Going 'Glocal' at REBA

Gethin Nadin

27/04/2016
Categories: Industry

In April, the Reward and Employee Benefits Association (REBA) held their first Global Reward Directors Forum, and Benefex were there sponsoring the event and helping attendees with their global benefit needs. Director of Ecosystems, Gethin Nadin shares his thoughts on the day. 

The day kicked off at the lovely Merchant Taylors Hall in Central London with speakers from Cisco, Aker Solutions, Unilever, PwC, Benefex and HSBC. Highlighted very early on were some of the main obstacles employers face when looking at global benefits:

1. Lack of understanding of benefits
2. Lack of ability to report benefit spend
3. High admin and overhead costs
4. Data accuracy and analytics
5. Automation

Benefits Technology

It was said by many attendees that technology will help solve most of these problems. Employers should embrace Technology. The Global Head of Reward at Unilever said “technology will drive change in your business”.  If an employee can use their mobile to order a product online, have it delivered the next day and have that same company recommend other products based on who I am, why can’t they get that same technology in the workplace?

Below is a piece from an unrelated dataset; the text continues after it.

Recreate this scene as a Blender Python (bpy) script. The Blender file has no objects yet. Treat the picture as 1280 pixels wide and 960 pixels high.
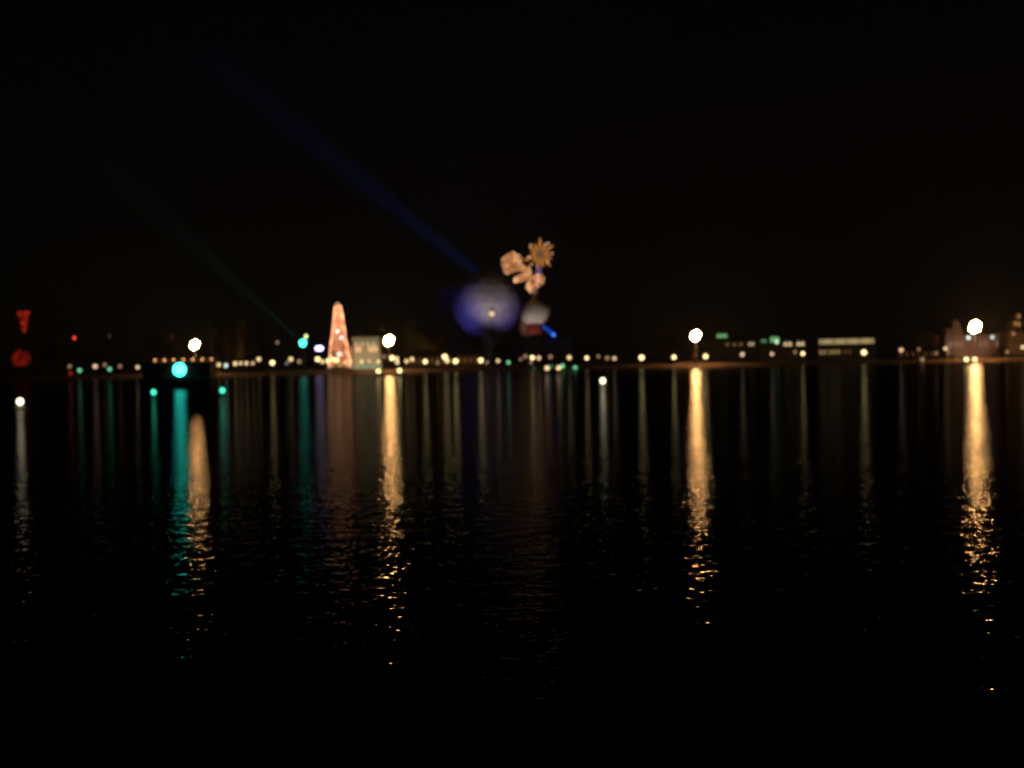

Benefex highlighted our ability to deliver global reward schemes and passed to PwC to talk about building the business case for global benefits. Benefex will be issuing a series of global benefit whitepapers over the coming months, so keep an eye out for this brand new content, including what was discussed by us at REBA. 

Best Practice

Some of the speakers shared their best practice on Global Benefits with us and below are a few of the highlights:

  • Pay should be market-based, fair and competitive.
  • Exceptional individuals should be recognised.
  • All elements of reward should be open, fair, consistent and explainable.
  • Remember that the employer can use Total Reward Statement data to understand your global pay and benefits, too. 
  • You will only move as fast as the slowest country in your organisation, so bear that in mind and accommodate countries and cultures that aren’t as advanced as others. 
  • Consider using Total Reward Statements to allow employees to feedback their attitudes to their pay package. Employees want this two-way feedback.
  • Be mindful that not all employees like numbers. Try to be as visual as you can. 
  • Total Reward should be at the centre of your Employee Value Proposition (EVP).
  • Try to accommodate employee lifestyle changes in your strategies. This will help retain staff. 
  • Give employees what they want – let them tell you what benefits you should offer and let them choose what they want through a flexible benefits scheme. 
  • Communicate, communicate and communicate. Philip Smith from PwC stated that it’s often the last thing employers think about, but it should be the first. 

Peter Newhouse from Unilever ended his talk with a very poignant comment about being open with employees and their compensation; He said “you can’t control information anymore”. If you’re not open and honest about your pay and benefits, someone else (like Glassdoor) will be. 

Tools Not Rules

Lastly we were introduced to Ken Charman to share his thoughts of working with a benefits technology provider and how that project should be managed.  Ken explained that you should always work closely with your provider. Instill complete trust in each other and treat the two teams as one. Build contingency into your project plan and prepare for unforeseen events.  Be prepared to break convention. Ken also suggested that both teams should be social together. In the same way you would encourage your teams internally to get to know eachother as people, so should you with your providers team.

And Finally...

A lot was discussed on the day and there were some really interesting organisations with very differing challenges. I’ve summarised the main take-aways from the day:

1. Align your business drivers with your reward strategy.
2. Standardise where possible – try to have the same approach across the world.
3. Simplify things – use fewer resources and try to be lean and effective in your approach.

You want to try and be ‘multi-local’. Have a global approach but be mindful of local nuances – we call this ‘Glocal’. Create a global strategy, global branding etc. and be global where possible (like shares and bonus schemes) but remember that benefits should be local and pay should be localised.

Thanks to speakers from PwC, Unilever, Cisco and HSBC for their valuable insight! We are very much looking forward to the next REBA event and encourage all of our clients and prospects to attend!